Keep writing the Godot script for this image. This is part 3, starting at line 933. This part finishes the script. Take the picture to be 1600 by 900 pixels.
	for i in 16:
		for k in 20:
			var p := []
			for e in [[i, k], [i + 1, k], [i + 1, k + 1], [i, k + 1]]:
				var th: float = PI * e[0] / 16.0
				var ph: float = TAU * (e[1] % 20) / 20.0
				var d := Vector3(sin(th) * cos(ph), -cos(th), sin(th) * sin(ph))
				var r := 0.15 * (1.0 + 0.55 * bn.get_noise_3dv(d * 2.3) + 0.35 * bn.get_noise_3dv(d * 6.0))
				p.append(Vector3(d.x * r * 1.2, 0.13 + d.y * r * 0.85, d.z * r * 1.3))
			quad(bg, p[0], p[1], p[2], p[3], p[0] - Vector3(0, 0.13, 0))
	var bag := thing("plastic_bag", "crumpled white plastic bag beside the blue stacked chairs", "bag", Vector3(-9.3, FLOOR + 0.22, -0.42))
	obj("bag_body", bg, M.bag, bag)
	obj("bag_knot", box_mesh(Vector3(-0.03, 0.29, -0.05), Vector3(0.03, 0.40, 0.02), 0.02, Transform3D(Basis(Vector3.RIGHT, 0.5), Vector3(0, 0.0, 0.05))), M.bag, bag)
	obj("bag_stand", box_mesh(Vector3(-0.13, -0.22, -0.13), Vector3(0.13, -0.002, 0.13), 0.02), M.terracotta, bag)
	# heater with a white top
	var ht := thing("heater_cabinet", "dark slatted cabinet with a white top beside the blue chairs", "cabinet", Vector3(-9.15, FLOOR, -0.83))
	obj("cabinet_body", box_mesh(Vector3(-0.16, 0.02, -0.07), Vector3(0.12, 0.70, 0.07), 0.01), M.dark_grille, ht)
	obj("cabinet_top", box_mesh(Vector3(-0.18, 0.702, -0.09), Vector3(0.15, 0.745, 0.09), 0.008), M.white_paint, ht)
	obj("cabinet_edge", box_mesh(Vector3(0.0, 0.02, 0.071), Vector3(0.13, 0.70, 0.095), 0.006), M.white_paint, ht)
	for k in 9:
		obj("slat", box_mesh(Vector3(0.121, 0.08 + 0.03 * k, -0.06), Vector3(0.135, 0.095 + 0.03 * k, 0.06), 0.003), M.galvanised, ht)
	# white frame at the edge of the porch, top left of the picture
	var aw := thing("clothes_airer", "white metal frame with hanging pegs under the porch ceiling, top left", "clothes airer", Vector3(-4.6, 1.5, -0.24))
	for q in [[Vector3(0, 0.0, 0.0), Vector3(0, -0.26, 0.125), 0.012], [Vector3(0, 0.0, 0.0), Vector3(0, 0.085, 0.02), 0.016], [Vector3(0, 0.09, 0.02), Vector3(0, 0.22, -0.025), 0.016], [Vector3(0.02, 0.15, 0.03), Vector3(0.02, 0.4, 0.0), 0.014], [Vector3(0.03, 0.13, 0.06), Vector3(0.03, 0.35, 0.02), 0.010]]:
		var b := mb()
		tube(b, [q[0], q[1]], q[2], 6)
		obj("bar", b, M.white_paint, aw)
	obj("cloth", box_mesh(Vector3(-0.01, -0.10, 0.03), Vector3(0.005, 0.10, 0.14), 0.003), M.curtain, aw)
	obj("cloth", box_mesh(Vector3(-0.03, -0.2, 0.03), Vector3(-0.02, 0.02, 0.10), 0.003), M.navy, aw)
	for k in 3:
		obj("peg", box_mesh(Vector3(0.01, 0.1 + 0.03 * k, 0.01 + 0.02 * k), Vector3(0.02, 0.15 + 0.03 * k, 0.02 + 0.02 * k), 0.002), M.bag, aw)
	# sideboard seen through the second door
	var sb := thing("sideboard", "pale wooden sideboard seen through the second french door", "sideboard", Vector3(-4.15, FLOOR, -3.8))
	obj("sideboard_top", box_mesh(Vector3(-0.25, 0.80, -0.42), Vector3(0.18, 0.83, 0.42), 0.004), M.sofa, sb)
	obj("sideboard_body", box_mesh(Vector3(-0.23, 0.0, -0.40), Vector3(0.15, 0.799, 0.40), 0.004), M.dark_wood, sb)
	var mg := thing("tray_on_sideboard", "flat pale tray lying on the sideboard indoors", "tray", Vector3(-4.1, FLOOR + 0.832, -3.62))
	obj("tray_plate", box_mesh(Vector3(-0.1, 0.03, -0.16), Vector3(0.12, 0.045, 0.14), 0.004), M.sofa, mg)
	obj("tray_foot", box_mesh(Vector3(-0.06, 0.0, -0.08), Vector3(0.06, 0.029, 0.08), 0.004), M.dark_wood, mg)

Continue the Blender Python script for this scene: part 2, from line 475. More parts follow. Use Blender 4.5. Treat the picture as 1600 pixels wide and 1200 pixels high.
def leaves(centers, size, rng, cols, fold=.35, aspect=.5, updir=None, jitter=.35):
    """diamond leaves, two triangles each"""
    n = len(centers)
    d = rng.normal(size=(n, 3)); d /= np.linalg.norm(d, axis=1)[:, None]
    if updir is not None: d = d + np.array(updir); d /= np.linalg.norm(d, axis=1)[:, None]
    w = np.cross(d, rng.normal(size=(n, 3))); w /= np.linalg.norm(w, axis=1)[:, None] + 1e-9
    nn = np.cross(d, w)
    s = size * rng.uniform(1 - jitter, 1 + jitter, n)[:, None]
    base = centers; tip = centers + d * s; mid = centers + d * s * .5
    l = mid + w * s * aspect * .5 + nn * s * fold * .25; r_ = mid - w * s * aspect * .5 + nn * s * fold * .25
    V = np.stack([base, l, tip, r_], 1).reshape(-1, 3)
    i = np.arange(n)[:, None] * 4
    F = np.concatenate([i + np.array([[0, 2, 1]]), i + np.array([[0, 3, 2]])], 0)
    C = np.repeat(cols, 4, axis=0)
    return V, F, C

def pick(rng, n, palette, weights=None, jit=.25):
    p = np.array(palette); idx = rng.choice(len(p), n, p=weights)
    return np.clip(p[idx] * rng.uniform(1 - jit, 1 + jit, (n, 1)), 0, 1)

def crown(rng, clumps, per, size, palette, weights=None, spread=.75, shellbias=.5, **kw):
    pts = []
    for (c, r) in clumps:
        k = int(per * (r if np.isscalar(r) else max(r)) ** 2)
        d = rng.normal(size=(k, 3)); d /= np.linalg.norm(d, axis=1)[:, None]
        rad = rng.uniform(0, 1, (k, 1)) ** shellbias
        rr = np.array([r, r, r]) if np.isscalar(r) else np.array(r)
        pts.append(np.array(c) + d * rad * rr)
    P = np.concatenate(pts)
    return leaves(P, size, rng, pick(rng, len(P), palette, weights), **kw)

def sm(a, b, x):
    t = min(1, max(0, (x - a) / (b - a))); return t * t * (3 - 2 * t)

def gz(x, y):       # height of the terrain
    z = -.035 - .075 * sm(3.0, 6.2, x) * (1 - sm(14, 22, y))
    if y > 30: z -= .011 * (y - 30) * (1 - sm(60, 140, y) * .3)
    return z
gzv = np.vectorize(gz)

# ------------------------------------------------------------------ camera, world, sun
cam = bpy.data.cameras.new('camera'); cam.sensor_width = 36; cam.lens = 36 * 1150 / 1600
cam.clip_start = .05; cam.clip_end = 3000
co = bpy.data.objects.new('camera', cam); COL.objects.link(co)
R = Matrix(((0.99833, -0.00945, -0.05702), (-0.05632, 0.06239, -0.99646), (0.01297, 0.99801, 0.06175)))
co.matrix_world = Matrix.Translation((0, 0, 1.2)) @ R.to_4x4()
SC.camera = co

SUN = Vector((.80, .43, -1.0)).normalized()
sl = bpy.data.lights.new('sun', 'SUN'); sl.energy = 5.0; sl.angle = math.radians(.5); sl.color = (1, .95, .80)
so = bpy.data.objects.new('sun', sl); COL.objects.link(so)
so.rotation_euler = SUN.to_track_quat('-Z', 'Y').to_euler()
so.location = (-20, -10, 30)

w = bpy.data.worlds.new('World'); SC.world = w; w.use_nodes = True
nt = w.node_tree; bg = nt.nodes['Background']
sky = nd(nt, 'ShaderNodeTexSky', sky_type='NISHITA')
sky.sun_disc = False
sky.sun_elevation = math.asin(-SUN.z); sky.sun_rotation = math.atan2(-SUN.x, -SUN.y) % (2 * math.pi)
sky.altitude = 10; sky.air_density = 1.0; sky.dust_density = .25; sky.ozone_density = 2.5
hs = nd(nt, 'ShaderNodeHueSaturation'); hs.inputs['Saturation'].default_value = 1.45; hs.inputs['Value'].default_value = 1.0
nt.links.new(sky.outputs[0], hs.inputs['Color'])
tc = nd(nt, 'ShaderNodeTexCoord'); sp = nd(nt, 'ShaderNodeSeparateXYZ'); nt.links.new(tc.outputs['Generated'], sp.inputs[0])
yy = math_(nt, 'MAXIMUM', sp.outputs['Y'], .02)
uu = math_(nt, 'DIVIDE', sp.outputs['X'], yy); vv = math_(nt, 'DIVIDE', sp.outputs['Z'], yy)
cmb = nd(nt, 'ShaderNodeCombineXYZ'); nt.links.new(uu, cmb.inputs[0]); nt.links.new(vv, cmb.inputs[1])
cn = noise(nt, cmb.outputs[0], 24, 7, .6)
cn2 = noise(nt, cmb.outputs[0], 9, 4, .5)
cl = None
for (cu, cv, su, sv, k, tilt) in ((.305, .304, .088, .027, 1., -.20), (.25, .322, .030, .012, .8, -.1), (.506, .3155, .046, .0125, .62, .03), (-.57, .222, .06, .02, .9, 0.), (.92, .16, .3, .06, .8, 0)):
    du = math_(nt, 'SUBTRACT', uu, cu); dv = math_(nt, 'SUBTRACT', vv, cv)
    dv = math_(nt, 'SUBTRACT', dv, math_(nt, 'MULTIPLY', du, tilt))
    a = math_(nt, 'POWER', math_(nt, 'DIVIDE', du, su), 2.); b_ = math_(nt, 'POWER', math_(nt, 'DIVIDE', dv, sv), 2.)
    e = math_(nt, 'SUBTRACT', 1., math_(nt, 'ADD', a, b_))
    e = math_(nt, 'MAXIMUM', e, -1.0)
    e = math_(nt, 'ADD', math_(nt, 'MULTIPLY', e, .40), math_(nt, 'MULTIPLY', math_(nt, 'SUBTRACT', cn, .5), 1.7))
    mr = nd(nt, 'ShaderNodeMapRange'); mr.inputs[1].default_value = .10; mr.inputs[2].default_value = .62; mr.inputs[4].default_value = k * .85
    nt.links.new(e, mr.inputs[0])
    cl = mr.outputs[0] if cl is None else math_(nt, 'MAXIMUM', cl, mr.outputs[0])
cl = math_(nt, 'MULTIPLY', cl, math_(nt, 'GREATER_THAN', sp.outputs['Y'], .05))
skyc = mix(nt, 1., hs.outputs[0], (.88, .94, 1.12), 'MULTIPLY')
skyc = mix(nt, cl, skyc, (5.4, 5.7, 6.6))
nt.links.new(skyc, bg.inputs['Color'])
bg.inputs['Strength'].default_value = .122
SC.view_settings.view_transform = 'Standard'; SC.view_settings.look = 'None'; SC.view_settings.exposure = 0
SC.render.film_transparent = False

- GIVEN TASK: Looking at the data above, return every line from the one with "Continue the Blender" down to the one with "return V, F, C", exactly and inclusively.

- THE COMPLETED TASK:
Continue the Blender Python script for this scene: part 2, from line 475. More parts follow. Use Blender 4.5. Treat the picture as 1600 pixels wide and 1200 pixels high.
def leaves(centers, size, rng, cols, fold=.35, aspect=.5, updir=None, jitter=.35):
    """diamond leaves, two triangles each"""
    n = len(centers)
    d = rng.normal(size=(n, 3)); d /= np.linalg.norm(d, axis=1)[:, None]
    if updir is not None: d = d + np.array(updir); d /= np.linalg.norm(d, axis=1)[:, None]
    w = np.cross(d, rng.normal(size=(n, 3))); w /= np.linalg.norm(w, axis=1)[:, None] + 1e-9
    nn = np.cross(d, w)
    s = size * rng.uniform(1 - jitter, 1 + jitter, n)[:, None]
    base = centers; tip = centers + d * s; mid = centers + d * s * .5
    l = mid + w * s * aspect * .5 + nn * s * fold * .25; r_ = mid - w * s * aspect * .5 + nn * s * fold * .25
    V = np.stack([base, l, tip, r_], 1).reshape(-1, 3)
    i = np.arange(n)[:, None] * 4
    F = np.concatenate([i + np.array([[0, 2, 1]]), i + np.array([[0, 3, 2]])], 0)
    C = np.repeat(cols, 4, axis=0)
    return V, F, C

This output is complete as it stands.